For the past 150 years, they have lain in a trunk in Kinnaird Castle, near Brechin, and are in pristine condition. It is not clear how they came to be rediscovered.

Sotheby's believes the Blackfoot shirt is "the finest... of its type to appear at auction". David Roche, the auctioneer's Native American art specialist, said: "This is a once-in-a-lifetime sale. To have so many objects of such quality and beauty from such an early period and in such an excellent condition is very rare. There has never been a shirt of this early date, quality and beauty at auction.

"The merit of the collection is twofold. The quality of the objects comprising the collection is superb with examples, which are rare, early and beautiful."

He added: "The Earl was a very early pioneer, one of the first Europeans to venture into the Rockies where there are still some places named after him. His journal was published in 1875 and provides a wonderful context for the collection. Some of the items, like the dress, are specifically mentioned and he records how it was traded for rum with an Indian who stripped his wife on the spot to hand the garment over."

But the sale has incensed the American Indian Movement (AIM), which has pledged to use the Native American Grave Protection and Repatriation Act to force the return of the items to the tribes who created them, or to the Museum of American Indians at Washington's Smithsonian institute.

AIM spokesman Vernon Bellecourt said: "If the Earl of Southesk's family and Sotheby's had any scruples they would not sell these items like this. To us, it is the equivalent of gold teeth from Auschwitz being put up for auction. All decent people would be horrified by such a sale, but this is just the same.

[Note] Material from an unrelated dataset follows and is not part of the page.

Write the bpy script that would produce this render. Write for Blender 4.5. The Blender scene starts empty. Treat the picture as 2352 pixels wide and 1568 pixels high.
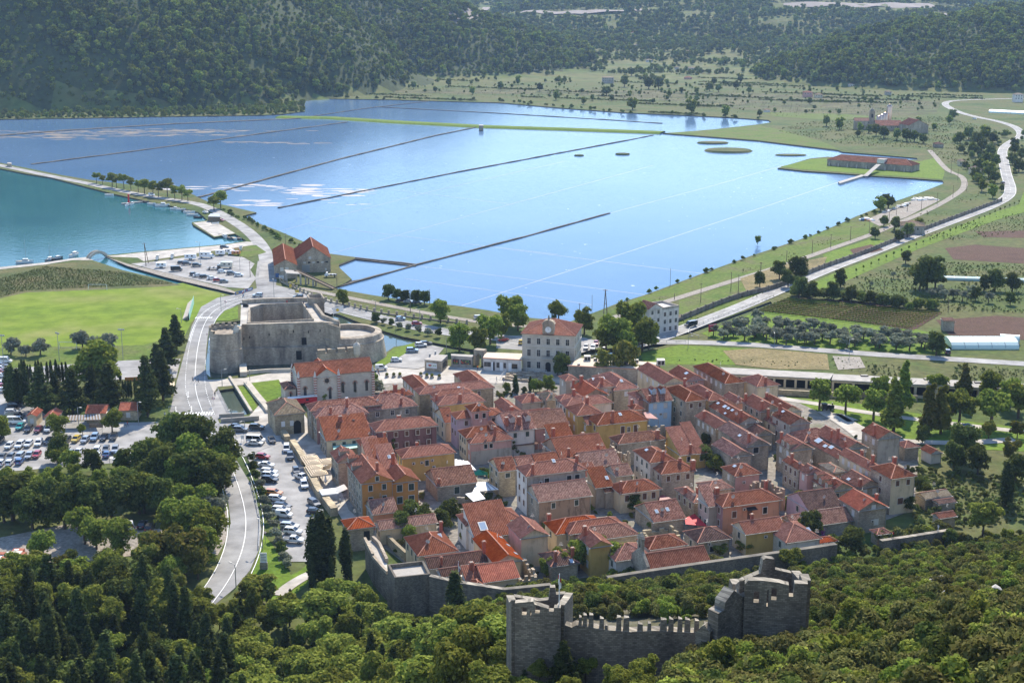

"During those times, many collectors would follow in the wake of the cavalry who massacred old people, woman and children. They committed genocide and there was a brisk trade in Indian art by the collectors who followed and swarmed over the corpses."

He added: "Believe me, our movement will do everything it can to stop this sale and have these items returned to the tribes they came from. The Native American Grave Protection and Repatriation Act exists to compel the return of such items, either to the tribes or to the Indian museum at the Smithsonian."

James Carnegie, the 9th Earl of Southesk, travelled to Canada in 1859, aged 32, after being advised that it would improve his health that had deteriorated following the death of his wife.

Although dressed in the buckskin of the frontiersman, he travelled in style, accompanied by a gamekeeper from his Angus estate and an Iroquois cook. He had a complex attitude towards the Indians, dismissing some as "bloated, disgusting savages" while praising the Metis of the plains as "tall, straight and well proportioned".

One journal entry features the rubber bath: "I was in the act of washing myself in my India rubber bath, when suddenly the door flew open, and two splendidly dressed Indians walked into the room as if the whole place belonged to them, but on seeing me they stopped, and stared with all their might. We stared at one another for a moment, then a radiant smile came over their faces, and there was a general laugh after which I continued my sponging, to their evident wonder and amazement."

The current Earl of Southesk, the Eton and Cambridge-educated David Carnegie, 45, owns a 5,800-acre estate near Brechin and runs a trout farm as well as an arable farming business.

No one was available to comment on his behalf. It is understood the proceeds from the sale will go to the family trust, set up in 1951.